Colby Lewis and how to play the game


Colby Lewis has given up 135 hits this year, 44 of which have gone for extra bases. Yet it was one of those that went the shortest distance, a bunt by Colby Rasmus, which finally made Lewis draw a line in the dirt on the pitching mound.

Rasmus bunted for a hit with two out and nobody on against Texas’ shift on Saturday, and Lewis said, “I don’t think that’s the way the game should be played.”

Lewis has a 6.37 ERA, a .353 batting average against and .932 OPS against, and a WHIP of 1.84. It’s easy to suggest that’s not the way the game should be pitched.

Lewis is the latest to interpret baseball’s unwritten Code of Hammurabi, following the examples last year of Brian McCann and Adam Wainwright, who treated excessive celebrating as if it were the original sin. Perhaps if Lewis wanted to follow Wainwright’s example, he might imitate his performance and not his social criticism.

It’s possible Lewis’ outburst wasn’t all his fault. Given his numbers for the season, and given the start previous to Saturday’s — Texas manager Ron Washington left him in to yield 13 hits and 13 runs in just 2.1 innings against the Angels — it’s possible Rasmus’ bunt triggered some kind of a baseball PTSD episode.

It’s about the only explanation. Offense is down all over baseball, and part of the reason is defensive shifting is up. That’s fair game. Mark Teixeira, a lifetime .276 hitter, is at .231. David Ortiz, a .285 lifetime hitter, is at .249. McCann is down 32 points (.274-.242), Ryan Howard 48 (.267-.219). They keep trying to hit through the shift, and feign surprise when their line drives to short right field go down as 4-3 (former Pirate outfielder Andy Van Slyke once said if they made a movie on his life, it would be called “The Summer of 4-to-3,” a play on “The Summer of ’42).

Rasmus is hitting .224 against a career average of .246, so he bunted for a cheap hit. That’s fair game, too.
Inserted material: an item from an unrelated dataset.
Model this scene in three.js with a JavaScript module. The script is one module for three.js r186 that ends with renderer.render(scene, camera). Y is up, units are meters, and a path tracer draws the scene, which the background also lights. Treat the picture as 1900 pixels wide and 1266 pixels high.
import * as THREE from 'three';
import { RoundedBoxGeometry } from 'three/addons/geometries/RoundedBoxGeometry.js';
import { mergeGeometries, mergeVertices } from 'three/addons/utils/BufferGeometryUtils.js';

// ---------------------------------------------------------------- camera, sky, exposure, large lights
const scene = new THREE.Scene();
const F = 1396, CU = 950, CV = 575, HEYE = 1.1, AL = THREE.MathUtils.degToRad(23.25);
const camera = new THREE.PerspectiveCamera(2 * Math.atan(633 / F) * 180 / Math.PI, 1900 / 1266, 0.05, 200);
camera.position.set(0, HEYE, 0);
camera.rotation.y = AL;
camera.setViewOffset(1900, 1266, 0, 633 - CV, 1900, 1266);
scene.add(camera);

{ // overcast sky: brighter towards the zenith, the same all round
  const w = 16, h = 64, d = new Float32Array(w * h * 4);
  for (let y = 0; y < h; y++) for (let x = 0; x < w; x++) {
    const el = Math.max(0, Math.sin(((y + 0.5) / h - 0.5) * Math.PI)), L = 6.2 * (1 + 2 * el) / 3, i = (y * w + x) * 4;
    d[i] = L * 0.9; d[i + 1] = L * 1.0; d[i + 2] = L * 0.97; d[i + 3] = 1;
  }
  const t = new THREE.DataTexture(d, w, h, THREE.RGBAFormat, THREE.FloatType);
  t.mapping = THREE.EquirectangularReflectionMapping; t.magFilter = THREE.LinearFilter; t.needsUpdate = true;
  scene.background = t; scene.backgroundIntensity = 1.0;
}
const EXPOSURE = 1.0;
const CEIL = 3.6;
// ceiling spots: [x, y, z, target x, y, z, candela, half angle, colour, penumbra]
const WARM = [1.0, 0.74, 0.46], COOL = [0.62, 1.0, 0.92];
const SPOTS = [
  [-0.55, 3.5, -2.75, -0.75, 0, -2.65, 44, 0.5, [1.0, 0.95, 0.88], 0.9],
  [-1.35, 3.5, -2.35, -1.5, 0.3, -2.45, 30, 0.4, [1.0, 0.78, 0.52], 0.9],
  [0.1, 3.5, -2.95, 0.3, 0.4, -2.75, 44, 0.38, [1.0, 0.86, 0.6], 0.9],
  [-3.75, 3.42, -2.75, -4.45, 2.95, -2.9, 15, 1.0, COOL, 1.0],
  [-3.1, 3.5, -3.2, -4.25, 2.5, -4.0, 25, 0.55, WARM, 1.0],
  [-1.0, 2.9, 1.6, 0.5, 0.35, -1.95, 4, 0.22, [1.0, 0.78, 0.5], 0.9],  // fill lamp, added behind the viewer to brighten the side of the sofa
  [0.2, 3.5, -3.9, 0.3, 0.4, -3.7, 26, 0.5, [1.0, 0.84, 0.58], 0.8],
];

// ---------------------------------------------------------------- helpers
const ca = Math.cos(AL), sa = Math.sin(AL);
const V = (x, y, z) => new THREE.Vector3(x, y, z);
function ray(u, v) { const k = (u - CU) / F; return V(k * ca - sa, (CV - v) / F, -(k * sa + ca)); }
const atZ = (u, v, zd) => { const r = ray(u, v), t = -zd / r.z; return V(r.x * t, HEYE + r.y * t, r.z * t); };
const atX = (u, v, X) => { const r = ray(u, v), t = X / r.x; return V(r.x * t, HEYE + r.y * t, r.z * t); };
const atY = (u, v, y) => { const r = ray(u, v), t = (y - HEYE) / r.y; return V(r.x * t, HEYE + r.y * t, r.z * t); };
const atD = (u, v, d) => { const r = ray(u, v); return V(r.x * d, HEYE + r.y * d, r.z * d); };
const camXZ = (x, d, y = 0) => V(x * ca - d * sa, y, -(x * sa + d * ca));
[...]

If Lewis and the Rangers didn’t like it, there’s an easy remedy: don’t shift.

Lewis went on to criticize Rasmus for being selfish because he didn’t try to steal on either of the next two pitches. “(Rasmus) didn’t steal within the first two pitches to put himself in scoring position,” Lewis said. “That tells me he is solely looking out for himself, and looking out for batting average. And I didn’t appreciate it.”

Lewis should appreciate it, given his numbers.

But his analysis tells me Lewis didn’t read the complete version of How to Play Baseball for Dummies. Because anyone who would risk an out trying to steal a base against a pitcher with a .932 OPS against is … a dummy.